Describir el mundo de Burudún es acercarnos a cualquier país latinoamericano en tiempos de dictadura, es decir, parafraseando a Cortázar: «cuando usted guste y mande». Burundún es el reflejo del caudillo y del caudillismo: el líder carismático que cumple su función de unir a las masas en la consolidación del poder, para luego, pasar a la corrupción y los crímenes desde el poder mismo. Espiral de violencia que se alimenta de sí misma, una barbarie destinada a no detenerse. La novela narra la procesión de un funeral, la marcha hacia el descanso final con el féretro mientras se hace una recapitulación que lo que supuso esa dictadura. La narración resume la expansión de su poderío absurdo que castiga, mutila, cercena, silencia, apadrina, aliena en un aura de distorsión de la realidad de la que nadie escapa. El poder total e ilimitado tiene la condición de mancha voraz que todo lo atropella a su paso: a la población se le despoja del habla para que no puedan nombrar su pesadilla. Es notoria la arbitrariedad de lacayos, testaferros, policías, milicia y toda clase de verdugos que hacen cumplir en la población hasta el más mínimo capricho del Dictador en un ritual de sangre y vísceras. Burundún suena a reyezuelo o dictador africano, a un retorcido Papa Doc, Idi Amin Dada o Mobutu Sese Seko que convierte un solo país en una pesadilla hacia los cuatro puntos cardinales. En Burundún el poder es un mal sueño, una catastrófica e imperial borrachera: lo orgiástico y sangriento de los emperadores romanos: Nerón, Calígula, Heliogábalo. Sobre el supremo Cadáver del Castigador se agolpan sus gendarmes, achichincles, deudos, los generalísimos, la escoria de siempre que se ceba con la muerte. El poder, al expandirse, corrompe a todos por igual como un inevitable contagio. Tras el féretro, las cohortes, comparsas y comitivas. 

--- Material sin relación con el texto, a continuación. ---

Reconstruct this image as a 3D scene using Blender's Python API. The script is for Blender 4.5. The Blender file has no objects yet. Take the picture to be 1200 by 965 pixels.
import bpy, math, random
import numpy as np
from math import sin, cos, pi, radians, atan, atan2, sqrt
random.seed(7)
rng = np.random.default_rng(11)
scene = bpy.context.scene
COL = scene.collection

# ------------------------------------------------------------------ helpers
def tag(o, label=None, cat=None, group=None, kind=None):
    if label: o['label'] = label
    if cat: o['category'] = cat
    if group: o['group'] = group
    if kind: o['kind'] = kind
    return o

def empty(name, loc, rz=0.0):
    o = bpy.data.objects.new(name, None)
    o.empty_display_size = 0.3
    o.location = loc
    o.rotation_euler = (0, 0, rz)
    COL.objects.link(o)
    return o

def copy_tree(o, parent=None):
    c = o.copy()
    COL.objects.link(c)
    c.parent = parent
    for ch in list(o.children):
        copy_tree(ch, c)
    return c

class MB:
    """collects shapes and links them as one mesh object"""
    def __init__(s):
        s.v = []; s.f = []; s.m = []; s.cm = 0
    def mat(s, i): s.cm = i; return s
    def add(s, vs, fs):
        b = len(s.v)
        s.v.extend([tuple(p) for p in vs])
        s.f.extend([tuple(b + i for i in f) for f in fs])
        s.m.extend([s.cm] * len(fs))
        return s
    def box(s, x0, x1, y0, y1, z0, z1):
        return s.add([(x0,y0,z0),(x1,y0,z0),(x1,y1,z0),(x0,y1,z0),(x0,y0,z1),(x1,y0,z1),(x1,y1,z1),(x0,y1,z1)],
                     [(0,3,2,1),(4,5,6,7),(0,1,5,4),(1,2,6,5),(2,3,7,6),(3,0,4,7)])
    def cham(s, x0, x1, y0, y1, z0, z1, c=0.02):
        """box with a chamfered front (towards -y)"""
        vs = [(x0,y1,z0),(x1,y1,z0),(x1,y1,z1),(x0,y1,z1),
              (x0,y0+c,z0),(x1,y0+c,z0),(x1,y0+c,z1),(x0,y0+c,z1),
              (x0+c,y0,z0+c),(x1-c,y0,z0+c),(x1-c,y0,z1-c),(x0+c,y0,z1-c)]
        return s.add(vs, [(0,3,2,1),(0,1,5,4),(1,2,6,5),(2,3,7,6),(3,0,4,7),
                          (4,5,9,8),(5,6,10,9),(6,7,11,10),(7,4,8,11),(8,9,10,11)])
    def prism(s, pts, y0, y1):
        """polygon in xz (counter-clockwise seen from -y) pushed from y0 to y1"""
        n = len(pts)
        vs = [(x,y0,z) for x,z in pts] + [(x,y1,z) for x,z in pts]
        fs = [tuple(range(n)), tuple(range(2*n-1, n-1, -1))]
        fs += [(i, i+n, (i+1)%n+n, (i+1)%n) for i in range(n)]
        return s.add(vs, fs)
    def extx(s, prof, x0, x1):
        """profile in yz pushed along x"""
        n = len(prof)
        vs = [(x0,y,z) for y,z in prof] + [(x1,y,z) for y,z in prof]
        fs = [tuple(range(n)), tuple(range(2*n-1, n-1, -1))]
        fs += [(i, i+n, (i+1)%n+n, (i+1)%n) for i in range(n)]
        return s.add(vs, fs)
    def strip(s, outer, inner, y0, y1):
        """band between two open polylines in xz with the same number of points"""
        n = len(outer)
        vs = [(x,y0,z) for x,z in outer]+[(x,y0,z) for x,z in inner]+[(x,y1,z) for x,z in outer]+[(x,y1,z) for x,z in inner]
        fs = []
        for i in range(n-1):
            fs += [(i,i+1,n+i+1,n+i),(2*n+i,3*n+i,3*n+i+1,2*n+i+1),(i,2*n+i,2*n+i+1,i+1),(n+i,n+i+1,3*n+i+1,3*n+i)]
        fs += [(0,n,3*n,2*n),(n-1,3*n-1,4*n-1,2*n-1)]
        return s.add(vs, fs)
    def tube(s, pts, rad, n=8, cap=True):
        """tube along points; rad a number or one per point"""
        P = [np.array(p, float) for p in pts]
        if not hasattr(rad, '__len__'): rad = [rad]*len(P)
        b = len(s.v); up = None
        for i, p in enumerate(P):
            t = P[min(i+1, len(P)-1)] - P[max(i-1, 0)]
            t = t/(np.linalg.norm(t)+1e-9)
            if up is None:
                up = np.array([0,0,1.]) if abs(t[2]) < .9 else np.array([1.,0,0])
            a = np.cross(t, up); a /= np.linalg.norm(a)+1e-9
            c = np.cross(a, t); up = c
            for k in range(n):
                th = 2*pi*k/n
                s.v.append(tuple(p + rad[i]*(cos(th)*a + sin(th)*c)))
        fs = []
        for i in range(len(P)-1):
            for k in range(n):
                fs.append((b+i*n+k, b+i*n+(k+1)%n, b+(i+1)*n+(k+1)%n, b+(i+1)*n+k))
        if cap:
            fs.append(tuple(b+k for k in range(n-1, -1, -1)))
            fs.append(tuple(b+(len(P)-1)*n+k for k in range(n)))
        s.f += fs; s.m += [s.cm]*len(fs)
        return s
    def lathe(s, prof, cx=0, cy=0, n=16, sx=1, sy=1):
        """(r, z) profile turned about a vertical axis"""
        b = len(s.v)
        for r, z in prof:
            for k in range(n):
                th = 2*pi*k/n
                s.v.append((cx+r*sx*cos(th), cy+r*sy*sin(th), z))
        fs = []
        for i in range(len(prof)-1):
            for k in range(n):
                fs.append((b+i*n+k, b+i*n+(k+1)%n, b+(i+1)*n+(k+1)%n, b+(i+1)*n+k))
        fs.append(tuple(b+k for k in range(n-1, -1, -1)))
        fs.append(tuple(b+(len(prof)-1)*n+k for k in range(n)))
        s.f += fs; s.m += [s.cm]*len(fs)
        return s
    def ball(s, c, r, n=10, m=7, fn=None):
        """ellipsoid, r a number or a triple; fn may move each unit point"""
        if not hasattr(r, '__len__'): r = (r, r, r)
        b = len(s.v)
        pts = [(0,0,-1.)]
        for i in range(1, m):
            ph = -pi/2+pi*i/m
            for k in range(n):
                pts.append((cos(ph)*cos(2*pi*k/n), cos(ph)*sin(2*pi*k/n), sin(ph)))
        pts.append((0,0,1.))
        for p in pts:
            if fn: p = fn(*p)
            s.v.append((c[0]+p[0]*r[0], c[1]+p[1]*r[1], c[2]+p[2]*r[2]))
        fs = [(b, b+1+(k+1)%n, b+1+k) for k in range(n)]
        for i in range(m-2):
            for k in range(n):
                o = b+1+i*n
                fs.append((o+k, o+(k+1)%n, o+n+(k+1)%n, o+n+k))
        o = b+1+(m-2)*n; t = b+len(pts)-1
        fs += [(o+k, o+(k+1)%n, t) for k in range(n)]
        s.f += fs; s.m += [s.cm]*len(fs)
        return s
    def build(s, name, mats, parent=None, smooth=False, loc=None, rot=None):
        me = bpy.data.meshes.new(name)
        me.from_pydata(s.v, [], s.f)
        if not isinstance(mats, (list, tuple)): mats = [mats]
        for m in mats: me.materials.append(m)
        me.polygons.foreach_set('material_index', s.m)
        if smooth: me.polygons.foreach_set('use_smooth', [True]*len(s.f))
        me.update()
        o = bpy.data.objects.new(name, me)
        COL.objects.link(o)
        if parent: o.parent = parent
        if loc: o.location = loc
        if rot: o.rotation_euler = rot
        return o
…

La obra de Zalamea sea adelanta al boom latinoamericano en la exuberancia de su lenguaje y sus propuestas. Si bien, ya había escrito en 1949 La metamorfosis de Su Excelencia, Burundún es su obra más memorable. Zalamea se asume como un autor fantástico en un mundo cuya realidad lo aplasta, le quita las ganas de vivir. En su exilio en Argentina le confiesa a Germán Arciniegas: «en Colombia me era imposible hacer ya nada contra la tiranía y el crimen, cuando la vida se me había hecho prácticamente invivible».